Genre: Studio Alben, Jazz

No longer available

ACT 9529-2, 614427952929
Gábor Bolla / tenor & soprano sax
Robert Lakatos / piano, keyboards
Lajos Sārközi / violin
Heiri Känzig / bass
Jojo Mayer / drums

Produced by Siggi Loch
Recorded January 11 & 12, 2012 at Realistic Sound Studio Munich by Florian H. Oestreicher.
Mixed by Florian H. Oestreicher. Mastered by Klaus Scheuermann.

"Find Your Way" is an impressively broad and yet cohesive musical journey: Django Reinhardt, Bartók, Monk, Rollins and Coltrane, Modern Jazz Quartet or Stevie Wonder, whatever the template or inspiration for the young Hungarian, in his search for new sounds and his own musical identity, Gábor Bolla is on the right track with his ACT debut. "An improviser of overwhelming independence" (FAZ).

Gábor Bolla
Gábor Bolla was born on 18 October 1988 in Hungary to a Sinti and Roma family. He learned to play the clarinet freely and virtuously at an early age and won the Hungarian music school competition at the age of 12. Through his music-loving parents, he soon came to jazz and switched to the saxophone.
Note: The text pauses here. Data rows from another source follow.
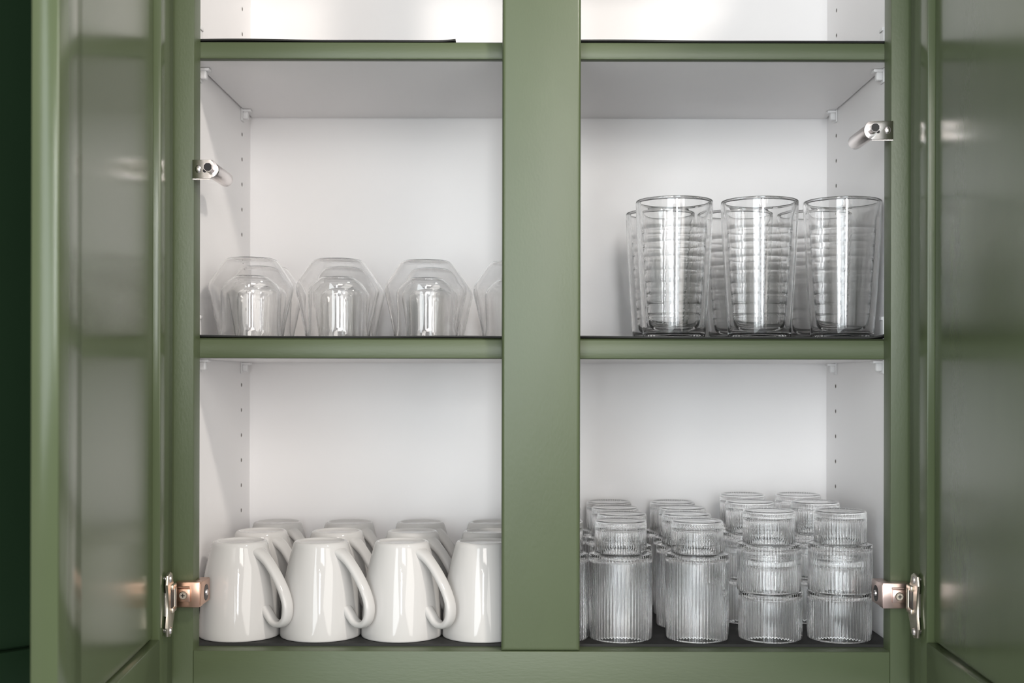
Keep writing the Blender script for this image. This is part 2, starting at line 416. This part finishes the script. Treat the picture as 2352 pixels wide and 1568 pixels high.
# ------------------------------------------------------------------ white mugs, upside down
def ordinal(i): return ('first', 'second', 'third', 'fourth', 'fifth')[i]
H = 0.106
outer = [(0.0438, 0.0000), (0.0449, 0.0006), (0.0451, 0.002), (0.0449, 0.009), (0.0441, 0.024), (0.0428, 0.0388), (0.0414, 0.052), (0.0394, 0.0650),
         (0.0370, 0.0770), (0.0344, 0.0880), (0.0322, 0.0960), (0.0313, 0.0995), (0.0306, 0.1022), (0.0296, 0.1042), (0.0283, 0.1053), (0.0270, 0.1056), (0.0258, 0.1051),
         (0.0250, 0.1042), (0.0243, 0.1034), (0.012, 0.1030), (0.0, 0.1029)]
inner = [(0.0, 0.0985), (0.020, 0.0982), (0.0262, 0.0960), (0.0290, 0.090), (0.0315, 0.080), (0.0352, 0.066), (0.0384, 0.045), (0.0404, 0.022), (0.0414, 0.008), (0.0420, 0.0012), (0.0428, 0.0002)]
mug = empty('mug', (0, 0, 0), 'mug', 'mug')
to_obj('body', lathe(bmesh.new(), outer+inner, 96), M_mug, mug, (0, 0, 0), 60)
path = spline([(0.0300, 0.0945), (0.0378, 0.0905), (0.0480, 0.0825), (0.0590, 0.0705), (0.0682, 0.0575), (0.0738, 0.0460), (0.0756, 0.0360), (0.0738, 0.0265), (0.0685, 0.0203), (0.0610, 0.0185), (0.0535, 0.0208), (0.0475, 0.0265), (0.0400, 0.0335)], 6)
bm = bmesh.new(); rings = []; np_ = len(path)
for i, p in enumerate(path):
    t = (path[min(i+1, np_-1)]-path[max(i-1, 0)]).normalized(); nrm = Vector((-t.y, t.x)); k = i/(np_-1)
    hw = 0.0074*(1-0.10*k) + 0.002*max(0, 1-k*7); hn = 0.0040 + 0.0014*max(0, 1-k*6) + 0.0012*max(0, (k-0.88)/0.12)
    ring = []
    for q in range(16):
        a = 2*PI*q/16; ca, sa = math.cos(a), math.sin(a)
        e = lambda v: math.copysign(abs(v)**0.8, v)
        rr = p.x + nrm.x*hn*e(ca); zz = p.y + nrm.y*hn*e(ca)
        ring.append(bm.verts.new((rr, hw*e(sa), zz)))
    rings.append(ring)
for A, B in zip(rings, rings[1:]):
    for q in range(16): bm.faces.new((A[q], A[(q+1) % 16], B[(q+1) % 16], B[q]))
bm.faces.new(rings[0][::-1]); bm.faces.new(rings[-1])
to_obj('handle', bm, M_mug, mug, (0, 0, 0), 70)
ROW = ('front', 'middle', 'back')
mug_xy = [[(-0.3186+0.0907*i, 0.0705) for i in range(4)], [(-0.3149+0.0906*i, 0.1640) for i in range(4)], [(-0.3142+0.0910*i, 0.2580) for i in range(4)]]
first = True
for r, row in enumerate(mug_xy):
    for i, (x, y) in enumerate(row):
        m = mug if first else copy_tree(mug); first = False
        m.location = (x, y, Z0+ZF); az = math.radians((-35, -37, -40, 35)[i] if r == 0 else -37 - 2*r)
        if i == 3 and r == 1: az = math.radians(-20)
        if r == 2 and i == 3: az = math.radians(-58)
        m.rotation_euler = (0, 0, az)
        tag(m, 'white mug upside down on the bottom shelf, %s row, %s from the left' % (ROW[r], ordinal(i)), 'mug', 'white mugs upside down on the bottom shelf')

# ------------------------------------------------------------------ double-walled glass cups, upside down
def shell(out, th):
    """closed thin shell from an outer profile that starts at the open rim and ends on the axis"""
    inn = []
    for i, (r, z) in enumerate(out):
        a = Vector(out[max(i-1, 0)]); b = Vector(out[min(i+1, len(out)-1)]); t = (b-a).normalized(); n = Vector((-t.y, t.x))
        inn.append((max(r+n.x*th, 0.0) if r > 0 else 0.0, z+n.y*th if r > 0 else z-th))
    return out + inn[::-1]
def resample(pts, per=5):
    return [(max(p.x, 0.0), p.y) for p in spline(pts, per)]
co = resample([(0.0362, 0.0004), (0.0380, 0.012), (0.0408, 0.025), (0.0440, 0.040), (0.0462, 0.049), (0.0470, 0.0552), (0.0458, 0.0612), (0.0410, 0.0690), (0.0345, 0.0785), (0.0302, 0.0845), (0.0268, 0.0876), (0.022, 0.0884), (0.010, 0.0882), (0.0, 0.0881)], 4)
ci = resample([(0.0345, 0.0006), (0.0328, 0.010), (0.0328, 0.025), (0.0334, 0.040), (0.0336, 0.0480), (0.0326, 0.0540), (0.0288, 0.0600), (0.0245, 0.0640), (0.0210, 0.0668), (0.0170, 0.0684), (0.008, 0.0682), (0.0, 0.0681)], 4)
cup = empty('glass_cup', (0, 0, 0), 'cup', 'cup')
to_obj('outer_wall', lathe(bmesh.new(), shell(co, 0.0013), 96), M_glass, cup, (0, 0, 0), 60)
to_obj('inner_wall', lathe(bmesh.new(), shell(ci, 0.0013), 96), M_glass, cup, (0, 0, 0), 60)
# thin ring closing the two walls at the rim
cups = [('front', [(-0.3080, 0.0760), (-0.2120, 0.0860), (-0.1130, 0.0980), (-0.0125, 0.1120)]),
        ('rear', [(-0.3155, 0.1760), (-0.2175, 0.1840), (-0.1110, 0.1960)])]
first = True
for rn, lst in cups:
    for i, (x, y) in enumerate(lst):
        m = cup if first else copy_tree(cup); first = False
        m.location = (x, y, Z0+ZM); m.rotation_euler = (0, 0, random.uniform(0, 6))
        lab = 'clear double-walled glass cup upside down, %s row, %s from the left' % (rn, ordinal(i))
        tag(m, lab, 'cup', 'double-walled glass cups upside down on the middle shelf')

# ------------------------------------------------------------------ tall double-walled tumblers
to_ = [(0.0425, 0.1528), (0.0430, 0.1520), (0.0430, 0.1480), (0.0424, 0.130), (0.0413, 0.105), (0.0399, 0.080), (0.0384, 0.055), (0.0367, 0.030), (0.0353, 0.010), (0.0349, 0.004), (0.0343, 0.0014), (0.0330, 0.0004), (0.031, 0.0), (0.029, 0.0006), (0.015, 0.0010), (0.0, 0.0010)]
ti_ = [(0.0, 0.0032), (0.026, 0.0032), (0.0318, 0.0040), (0.0330, 0.0062), (0.0335, 0.012), (0.0350, 0.030), (0.0367, 0.055), (0.0382, 0.080), (0.0396, 0.105), (0.0407, 0.130), (0.0411, 0.1470), (0.0410, 0.1500), (0.0411, 0.1524), (0.0417, 0.1531)]
tum = empty('tumbler', (0, 0, 0), 'tumbler', 'tumbler')
to_obj('outer_wall', lathe(bmesh.new(), to_+ti_, 96), M_acrylic, tum, (0, 0, 0), 60)
RINGS = [0.1200, 0.1046, 0.0886, 0.0735, 0.0596, 0.0470, 0.0350, 0.0245]
base = [(0.1505, 0.0406), (0.1450, 0.0402), (0.1395, 0.0388), (0.1340, 0.0372), (0.1290, 0.0366), (0.1200, 0.0363), (0.0950, 0.0346), (0.0700, 0.0329), (0.0450, 0.0311), (0.0280, 0.0298), (0.0190, 0.0288)]
def rz(z):
    for (za, ra), (zb, rb) in zip(base, base[1:]):
        if zb <= z <= za: return ra+(rb-ra)*(za-z)/(za-zb)
zs = sorted({b[0] for b in base} | {r+d for r in RINGS for d in (-0.0011, -0.0005, 0, 0.0005, 0.0011)}, reverse=True)
prof = []
for z in zs:
    add = 0.0
    for r in RINGS:
        if abs(z-r) < 0.0002: add = 0.00042
        elif abs(abs(z-r)-0.0005) < 0.0001: add = 0.00030
    prof.append((rz(z)+add, z))
prof += [(0.0276, 0.0138), (0.0252, 0.0098), (0.0215, 0.0073), (0.016, 0.0062), (0.0, 0.0060)]
inn = [(0.0, 0.0080), (0.0150, 0.0082), (0.0200, 0.0093), (0.0236, 0.0117), (0.0258, 0.0150), (0.0271, 0.0195)] + [(rz(z)-0.0016, z) for z in (0.0280, 0.0450, 0.0700, 0.0950, 0.1200, 0.1290, 0.1340, 0.1395, 0.1450, 0.1500)]
to_obj('inner_wall', lathe(bmesh.new(), prof+inn, 96), M_acrylic, tum, (0, 0, 0), 50)
first = True
for rn, lst in (('front', [(0.1672, 0.0685), (0.2628, 0.0695), (0.3555, 0.0690)]), ('rear', [(0.1643, 0.1670), (0.2560, 0.1680), (0.3500, 0.1690)])):
    for i, (x, y) in enumerate(lst):
        m = tum if first else copy_tree(tum); first = False
        m.location = (x, y, Z0+ZM); m.rotation_euler = (0, 0, random.uniform(0, 6))
        tag(m, 'tall clear double-walled tumbler, %s row, %s from the left' % (rn, ordinal(i)), 'tumbler', 'tall clear tumblers on the middle shelf')

# ------------------------------------------------------------------ ribbed glasses, upside down
RB, RF, HF, NR = 0.0352, 0.0288, 0.0364, 60
def ribbed(hb):
    t = hb+HF
    p = [(RB-0.0014, 0.0, 0.3), (RB-0.0005, 0.0005, 0.6), (RB, 0.0016, 1), (RB, hb*0.5, 1), (RB, hb-0.0020, 1), (RB-0.0005, hb-0.0007, 0.8), (RB-0.0018, hb, 0.2),
         (RF+0.0010, hb+0.0003, 0.2), (RF+0.0002, hb+0.0010, 0.8), (RF, hb+0.0022, 1), (RF, t-0.0045, 1), (RF-0.0001, t-0.0028, 0.3), (RF-0.0006, t-0.0012, 0), (RF-0.0018, t-0.0001, 0), (RF-0.0035, t, 0), (RF-0.006, t-0.0006, 0),
         (0.012, t-0.0012, 0), (0.0, t-0.0012, 0),
         (0.0, t-0.0082), (0.016, t-0.0080), (RF-0.0060, t-0.0085), (RF-0.0042, t-0.0100), (RF-0.0036, t-0.0130), (RF-0.0034, hb+0.003), (RF-0.0032, hb-0.0040), (RF-0.0022, hb-0.0056),
         (RB-0.0052, hb-0.0064), (RB-0.0036, hb-0.0078), (RB-0.0031, hb-0.0105), (RB-0.0029, hb*0.5), (RB-0.0027, 0.002), (RB-0.0024, 0.0006), (RB-0.0020, 0.0001)]
    return lathe(bmesh.new(), p, NR*4, NR, 0.00068)
def proto(hb, name):
    return to_obj(name, ribbed(hb), M_ribbed, None, (0, 0, 0), 55)
tall = proto(0.0940, 'ribbed_glass'); short = proto(0.0525, 'ribbed_glass')
DEPTH = ('front', 'second', 'third', 'fourth')
cols = [('column half hidden by the centre stile', [(0.0363, 0.0605), None, (0.0405, 0.2110)]),
        ('column beside the centre stile', [(0.1072, 0.0605), (0.1142, 0.1320), (0.1113, 0.2035), (0.1088, 0.2750)]),
        ('second full column from the centre stile', [(0.1925, 0.0605), (0.1901, 0.1325), (0.1941, 0.2040), (0.1906, 0.2755)])]
first = True
for cn, lst in cols:
    for i, xy in enumerate(lst):
        if xy is None: continue
        x, y = xy
        m = tall if first else tall.copy()
        if not first: COL.objects.link(m)
        first = False
        m.location = (x, y, Z0+ZF); m.rotation_euler = (0, 0, random.uniform(0, 6))
        tag(m, 'tall ribbed glass upside down, %s row, %s' % (DEPTH[i], cn), 'glass', 'tall ribbed glasses upside down on the bottom shelf')
stacks = [('left of the two stacked columns', [(0.2738, 0.0605), (0.2690, 0.1640), (0.2770, 0.2600)], (-0.0016, 0.0012, 0.001)),
          ('stacked column by the right side', [(0.3505, 0.0605), (0.3475, 0.1640), (0.3500, 0.2600)], (0.0010, 0.0006, -0.001))]
first = True
for cn, lst, dx in stacks:
    for i, (x, y) in enumerate(lst):
        for tier, nm in ((0, 'lower'), (1, 'upper')):
            m = short if first else short.copy()
            if not first: COL.objects.link(m)
            first = False
            m.location = (x+tier*dx[i], y, Z0+ZF+tier*0.0529); m.rotation_euler = (0, 0, random.uniform(0, 6))
            tag(m, 'short ribbed glass, %s of two stacked, %s row, %s' % (nm, DEPTH[i], cn), 'glass', 'short ribbed glasses stacked in pairs')

# ------------------------------------------------------------------ neighbouring corner cabinet, its shade behind the left door put into the paint colour
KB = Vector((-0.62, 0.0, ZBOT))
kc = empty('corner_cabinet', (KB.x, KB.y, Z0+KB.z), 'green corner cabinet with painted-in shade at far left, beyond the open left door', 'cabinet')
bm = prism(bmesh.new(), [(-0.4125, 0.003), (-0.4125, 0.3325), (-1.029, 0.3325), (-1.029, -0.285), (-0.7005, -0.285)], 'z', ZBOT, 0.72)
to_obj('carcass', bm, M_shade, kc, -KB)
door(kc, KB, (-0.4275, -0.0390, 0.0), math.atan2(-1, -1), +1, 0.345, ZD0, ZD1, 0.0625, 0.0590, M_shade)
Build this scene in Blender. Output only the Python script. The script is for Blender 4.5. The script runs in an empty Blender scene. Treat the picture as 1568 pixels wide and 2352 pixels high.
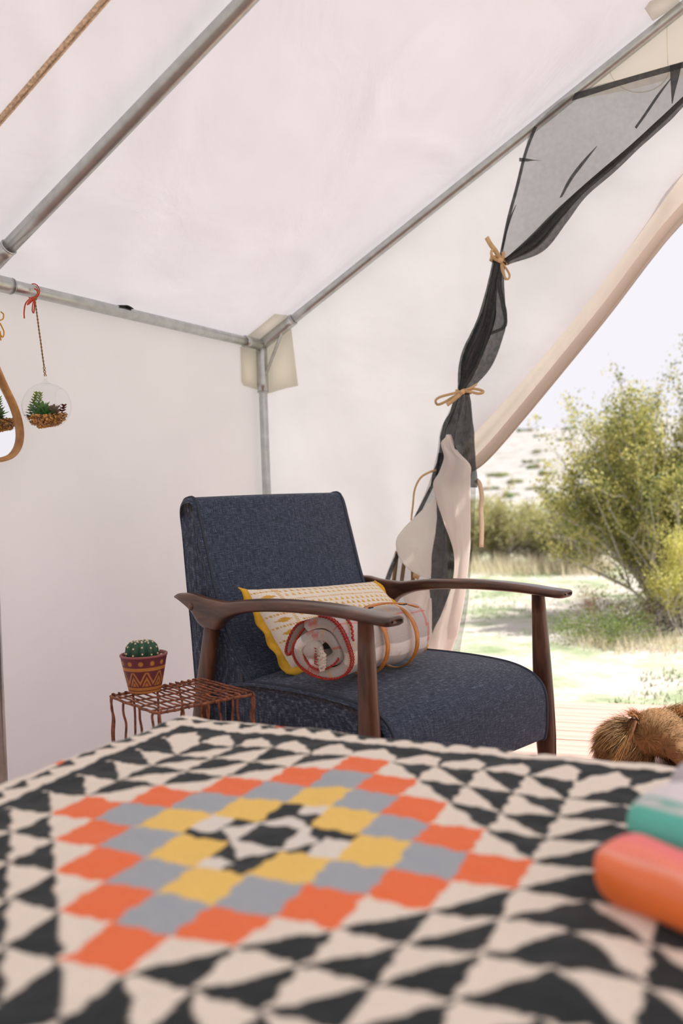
import bpy, bmesh, math, random
import numpy as np
from mathutils import Vector, Matrix, noise

random.seed(7); np.random.seed(7)
SC = bpy.context.scene
COL = SC.collection
PI = math.pi

# ------------------------------------------------------------------ camera
FPX = 2053.0                       # focal length in pixels of the 1568 x 2352 frame
EYE = np.array([0.0, 0.0, 0.88])
_a, _p, _r = math.radians(28.2), math.radians(1.19), math.radians(2.0)
_f = np.array([-math.sin(_a)*math.cos(_p), math.cos(_a)*math.cos(_p), -math.sin(_p)])
_r0 = np.array([math.cos(_a), math.sin(_a), 0.0]); _u0 = np.cross(_r0, _f)
_rt = math.cos(_r)*_r0 - math.sin(_r)*_u0
_up = math.cos(_r)*_u0 + math.sin(_r)*_r0
cam = bpy.data.cameras.new('camera'); camo = bpy.data.objects.new('camera', cam); COL.objects.link(camo)
cam.sensor_fit = 'HORIZONTAL'; cam.sensor_width = 24.0; cam.lens = 24.0*FPX/1568.0
cam.clip_start = 0.02; cam.clip_end = 600
M4 = Matrix(((_rt[0], _up[0], -_f[0], EYE[0]), (_rt[1], _up[1], -_f[1], EYE[1]), (_rt[2], _up[2], -_f[2], EYE[2]), (0, 0, 0, 1)))
camo.matrix_world = M4
cam.dof.use_dof = True; cam.dof.focus_distance = 2.45; cam.dof.aperture_fstop = 2.5
SC.camera = camo

# ------------------------------------------------------------------ light
world = bpy.data.worlds.new('World'); SC.world = world; world.use_nodes = True
wn = world.node_tree.nodes; wl = world.node_tree.links
bg = wn['Background']; bg.inputs['Color'].default_value = (0.75, 0.73, 0.78, 1); bg.inputs['Strength'].default_value = 1.0
sun = bpy.data.lights.new('sun', 'SUN'); suno = bpy.data.objects.new('sun', sun); COL.objects.link(suno)
sun.energy = 5.5; sun.angle = math.radians(0.8); sun.color = (1.0, 0.965, 0.92)
_el = math.radians(58); _sd = Vector((0.88*math.cos(_el), 0.47*math.cos(_el), math.sin(_el)))
suno.rotation_euler = _sd.to_track_quat('Z', 'Y').to_euler()
SC.view_settings.view_transform = 'Standard'; SC.view_settings.look = 'None'
SC.view_settings.exposure = 0.31; SC.view_settings.gamma = 1.0; SC.view_settings.use_curve_mapping = False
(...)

A child prodigy career followed: After only six months of practising on the tenor saxophone, Bolla was discovered and promoted by Robert Maloschik of Hungarian Public Radio.Soon he was touring with the jazz greats of his home country and was selected for the Getxo Jazz Festival in Bilbao, Spain. At 15, he became the only teenager and Hungarian to date to be nominated for the semi-finals of the prestigious saxophone competition at the Montreux Jazz Festival. After that, many doors opened. He was invited as a guest soloist for the world famous Vienna Art Orchestra and played with US stars such as Johnny Griffin, David Murray, Kirk Lightsey as well as Gregory Hutchinson. In the following years he won further prizes, such as the Hans Koller Prize as "Talent of the Year". After Bolla's celebrated concert in Germany in April 2011, the Frankfurter Allgemeine Zeitung praised the young saxophonist as an "improviser of overwhelming independence".